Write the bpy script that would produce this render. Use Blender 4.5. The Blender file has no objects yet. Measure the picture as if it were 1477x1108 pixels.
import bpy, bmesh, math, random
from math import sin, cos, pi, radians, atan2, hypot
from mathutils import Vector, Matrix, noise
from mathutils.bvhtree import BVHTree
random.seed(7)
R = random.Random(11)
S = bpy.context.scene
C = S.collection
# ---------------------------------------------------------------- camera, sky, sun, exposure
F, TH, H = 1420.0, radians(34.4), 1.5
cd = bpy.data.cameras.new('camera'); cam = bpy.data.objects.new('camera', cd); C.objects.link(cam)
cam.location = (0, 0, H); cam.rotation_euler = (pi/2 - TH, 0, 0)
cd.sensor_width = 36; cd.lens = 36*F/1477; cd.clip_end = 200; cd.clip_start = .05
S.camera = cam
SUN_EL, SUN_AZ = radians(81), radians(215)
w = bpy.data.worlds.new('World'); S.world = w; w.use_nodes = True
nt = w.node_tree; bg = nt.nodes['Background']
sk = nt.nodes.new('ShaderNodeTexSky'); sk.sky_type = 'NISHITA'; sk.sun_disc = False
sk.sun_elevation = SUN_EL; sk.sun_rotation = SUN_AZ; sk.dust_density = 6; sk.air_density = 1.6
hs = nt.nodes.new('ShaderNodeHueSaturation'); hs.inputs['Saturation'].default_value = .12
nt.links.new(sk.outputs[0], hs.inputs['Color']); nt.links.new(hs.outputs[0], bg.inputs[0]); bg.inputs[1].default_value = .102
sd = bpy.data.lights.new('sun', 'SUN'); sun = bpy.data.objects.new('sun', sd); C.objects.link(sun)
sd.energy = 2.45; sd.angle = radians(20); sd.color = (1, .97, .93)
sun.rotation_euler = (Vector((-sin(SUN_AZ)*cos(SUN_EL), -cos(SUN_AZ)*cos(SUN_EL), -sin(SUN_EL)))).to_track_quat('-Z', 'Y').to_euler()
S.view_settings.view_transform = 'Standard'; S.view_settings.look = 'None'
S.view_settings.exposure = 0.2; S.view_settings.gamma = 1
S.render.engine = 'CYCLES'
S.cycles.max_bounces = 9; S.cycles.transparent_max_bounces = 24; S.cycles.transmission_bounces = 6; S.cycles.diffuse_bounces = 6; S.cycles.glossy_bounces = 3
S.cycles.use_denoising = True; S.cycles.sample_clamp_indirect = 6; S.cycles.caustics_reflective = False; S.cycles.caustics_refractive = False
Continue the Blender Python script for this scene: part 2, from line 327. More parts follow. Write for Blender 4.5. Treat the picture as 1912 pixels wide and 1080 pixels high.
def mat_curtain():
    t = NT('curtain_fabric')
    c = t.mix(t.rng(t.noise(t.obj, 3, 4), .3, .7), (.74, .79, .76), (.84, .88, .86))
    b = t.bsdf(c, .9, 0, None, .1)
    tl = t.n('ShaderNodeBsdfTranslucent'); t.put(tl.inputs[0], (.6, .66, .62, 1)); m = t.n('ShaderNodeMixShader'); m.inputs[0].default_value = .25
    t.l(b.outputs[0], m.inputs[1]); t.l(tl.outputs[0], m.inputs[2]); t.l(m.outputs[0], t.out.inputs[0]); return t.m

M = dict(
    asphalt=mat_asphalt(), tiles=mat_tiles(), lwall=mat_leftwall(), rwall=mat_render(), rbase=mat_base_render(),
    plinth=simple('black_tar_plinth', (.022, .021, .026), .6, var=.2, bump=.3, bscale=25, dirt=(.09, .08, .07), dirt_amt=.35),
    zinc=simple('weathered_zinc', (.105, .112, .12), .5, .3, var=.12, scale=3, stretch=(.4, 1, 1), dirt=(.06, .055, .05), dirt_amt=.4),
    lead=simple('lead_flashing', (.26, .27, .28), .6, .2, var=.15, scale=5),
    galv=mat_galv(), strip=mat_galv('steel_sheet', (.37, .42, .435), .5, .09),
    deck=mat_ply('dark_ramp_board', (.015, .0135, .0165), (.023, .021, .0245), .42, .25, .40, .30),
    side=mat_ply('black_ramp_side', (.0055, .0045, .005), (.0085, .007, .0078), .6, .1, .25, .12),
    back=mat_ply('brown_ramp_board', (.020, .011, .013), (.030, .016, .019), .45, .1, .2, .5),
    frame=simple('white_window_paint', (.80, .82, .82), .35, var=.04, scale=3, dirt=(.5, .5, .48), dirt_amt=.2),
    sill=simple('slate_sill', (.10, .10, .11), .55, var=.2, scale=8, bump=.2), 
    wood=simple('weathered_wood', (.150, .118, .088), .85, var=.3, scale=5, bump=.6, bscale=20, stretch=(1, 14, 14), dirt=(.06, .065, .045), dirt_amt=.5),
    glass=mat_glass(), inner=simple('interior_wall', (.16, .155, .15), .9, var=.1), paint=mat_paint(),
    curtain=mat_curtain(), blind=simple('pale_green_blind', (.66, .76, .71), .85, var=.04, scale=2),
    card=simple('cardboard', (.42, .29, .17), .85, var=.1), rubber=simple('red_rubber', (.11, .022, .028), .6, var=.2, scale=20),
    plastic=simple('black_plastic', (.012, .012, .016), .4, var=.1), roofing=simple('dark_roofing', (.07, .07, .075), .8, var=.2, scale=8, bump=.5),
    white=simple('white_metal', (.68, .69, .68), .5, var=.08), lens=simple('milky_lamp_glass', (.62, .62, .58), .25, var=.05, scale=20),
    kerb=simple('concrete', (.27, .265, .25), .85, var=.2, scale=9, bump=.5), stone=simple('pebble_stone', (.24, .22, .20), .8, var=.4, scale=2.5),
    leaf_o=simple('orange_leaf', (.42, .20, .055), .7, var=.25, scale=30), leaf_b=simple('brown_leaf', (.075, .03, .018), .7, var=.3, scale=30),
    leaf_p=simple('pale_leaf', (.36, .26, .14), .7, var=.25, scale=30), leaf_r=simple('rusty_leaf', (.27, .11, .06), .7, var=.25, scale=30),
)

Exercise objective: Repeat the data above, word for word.

Finished task:
Write the bpy script that would produce this render. Use Blender 4.5. The Blender file has no objects yet. Measure the picture as if it were 1477x1108 pixels.
import bpy, bmesh, math, random
from math import sin, cos, pi, radians, atan2, hypot
from mathutils import Vector, Matrix, noise
from mathutils.bvhtree import BVHTree
random.seed(7)
R = random.Random(11)
S = bpy.context.scene
C = S.collection
# ---------------------------------------------------------------- camera, sky, sun, exposure
F, TH, H = 1420.0, radians(34.4), 1.5
cd = bpy.data.cameras.new('camera'); cam = bpy.data.objects.new('camera', cd); C.objects.link(cam)
cam.location = (0, 0, H); cam.rotation_euler = (pi/2 - TH, 0, 0)
cd.sensor_width = 36; cd.lens = 36*F/1477; cd.clip_end = 200; cd.clip_start = .05
S.camera = cam
SUN_EL, SUN_AZ = radians(81), radians(215)
w = bpy.data.worlds.new('World'); S.world = w; w.use_nodes = True
nt = w.node_tree; bg = nt.nodes['Background']
sk = nt.nodes.new('ShaderNodeTexSky'); sk.sky_type = 'NISHITA'; sk.sun_disc = False
sk.sun_elevation = SUN_EL; sk.sun_rotation = SUN_AZ; sk.dust_density = 6; sk.air_density = 1.6
hs = nt.nodes.new('ShaderNodeHueSaturation'); hs.inputs['Saturation'].default_value = .12
nt.links.new(sk.outputs[0], hs.inputs['Color']); nt.links.new(hs.outputs[0], bg.inputs[0]); bg.inputs[1].default_value = .102
sd = bpy.data.lights.new('sun', 'SUN'); sun = bpy.data.objects.new('sun', sd); C.objects.link(sun)
sd.energy = 2.45; sd.angle = radians(20); sd.color = (1, .97, .93)
sun.rotation_euler = (Vector((-sin(SUN_AZ)*cos(SUN_EL), -cos(SUN_AZ)*cos(SUN_EL), -sin(SUN_EL)))).to_track_quat('-Z', 'Y').to_euler()
S.view_settings.view_transform = 'Standard'; S.view_settings.look = 'None'
S.view_settings.exposure = 0.2; S.view_settings.gamma = 1
S.render.engine = 'CYCLES'
S.cycles.max_bounces = 9; S.cycles.transparent_max_bounces = 24; S.cycles.transmission_bounces = 6; S.cycles.diffuse_bounces = 6; S.cycles.glossy_bounces = 3
S.cycles.use_denoising = True; S.cycles.sample_clamp_indirect = 6; S.cycles.caustics_reflective = False; S.cycles.caustics_refractive = False
Continue the Blender Python script for this scene: part 2, from line 327. More parts follow. Write for Blender 4.5. Treat the picture as 1912 pixels wide and 1080 pixels high.
def mat_curtain():
    t = NT('curtain_fabric')
    c = t.mix(t.rng(t.noise(t.obj, 3, 4), .3, .7), (.74, .79, .76), (.84, .88, .86))
    b = t.bsdf(c, .9, 0, None, .1)
    tl = t.n('ShaderNodeBsdfTranslucent'); t.put(tl.inputs[0], (.6, .66, .62, 1)); m = t.n('ShaderNodeMixShader'); m.inputs[0].default_value = .25
    t.l(b.outputs[0], m.inputs[1]); t.l(tl.outputs[0], m.inputs[2]); t.l(m.outputs[0], t.out.inputs[0]); return t.m

M = dict(
    asphalt=mat_asphalt(), tiles=mat_tiles(), lwall=mat_leftwall(), rwall=mat_render(), rbase=mat_base_render(),
    plinth=simple('black_tar_plinth', (.022, .021, .026), .6, var=.2, bump=.3, bscale=25, dirt=(.09, .08, .07), dirt_amt=.35),
    zinc=simple('weathered_zinc', (.105, .112, .12), .5, .3, var=.12, scale=3, stretch=(.4, 1, 1), dirt=(.06, .055, .05), dirt_amt=.4),
    lead=simple('lead_flashing', (.26, .27, .28), .6, .2, var=.15, scale=5),
    galv=mat_galv(), strip=mat_galv('steel_sheet', (.37, .42, .435), .5, .09),
    deck=mat_ply('dark_ramp_board', (.015, .0135, .0165), (.023, .021, .0245), .42, .25, .40, .30),
    side=mat_ply('black_ramp_side', (.0055, .0045, .005), (.0085, .007, .0078), .6, .1, .25, .12),
    back=mat_ply('brown_ramp_board', (.020, .011, .013), (.030, .016, .019), .45, .1, .2, .5),
    frame=simple('white_window_paint', (.80, .82, .82), .35, var=.04, scale=3, dirt=(.5, .5, .48), dirt_amt=.2),
    sill=simple('slate_sill', (.10, .10, .11), .55, var=.2, scale=8, bump=.2), 
    wood=simple('weathered_wood', (.150, .118, .088), .85, var=.3, scale=5, bump=.6, bscale=20, stretch=(1, 14, 14), dirt=(.06, .065, .045), dirt_amt=.5),
    glass=mat_glass(), inner=simple('interior_wall', (.16, .155, .15), .9, var=.1), paint=mat_paint(),
    curtain=mat_curtain(), blind=simple('pale_green_blind', (.66, .76, .71), .85, var=.04, scale=2),
    card=simple('cardboard', (.42, .29, .17), .85, var=.1), rubber=simple('red_rubber', (.11, .022, .028), .6, var=.2, scale=20),
    plastic=simple('black_plastic', (.012, .012, .016), .4, var=.1), roofing=simple('dark_roofing', (.07, .07, .075), .8, var=.2, scale=8, bump=.5),
    white=simple('white_metal', (.68, .69, .68), .5, var=.08), lens=simple('milky_lamp_glass', (.62, .62, .58), .25, var=.05, scale=20),
    kerb=simple('concrete', (.27, .265, .25), .85, var=.2, scale=9, bump=.5), stone=simple('pebble_stone', (.24, .22, .20), .8, var=.4, scale=2.5),
    leaf_o=simple('orange_leaf', (.42, .20, .055), .7, var=.25, scale=30), leaf_b=simple('brown_leaf', (.075, .03, .018), .7, var=.3, scale=30),
    leaf_p=simple('pale_leaf', (.36, .26, .14), .7, var=.25, scale=30), leaf_r=simple('rusty_leaf', (.27, .11, .06), .7, var=.25, scale=30),
)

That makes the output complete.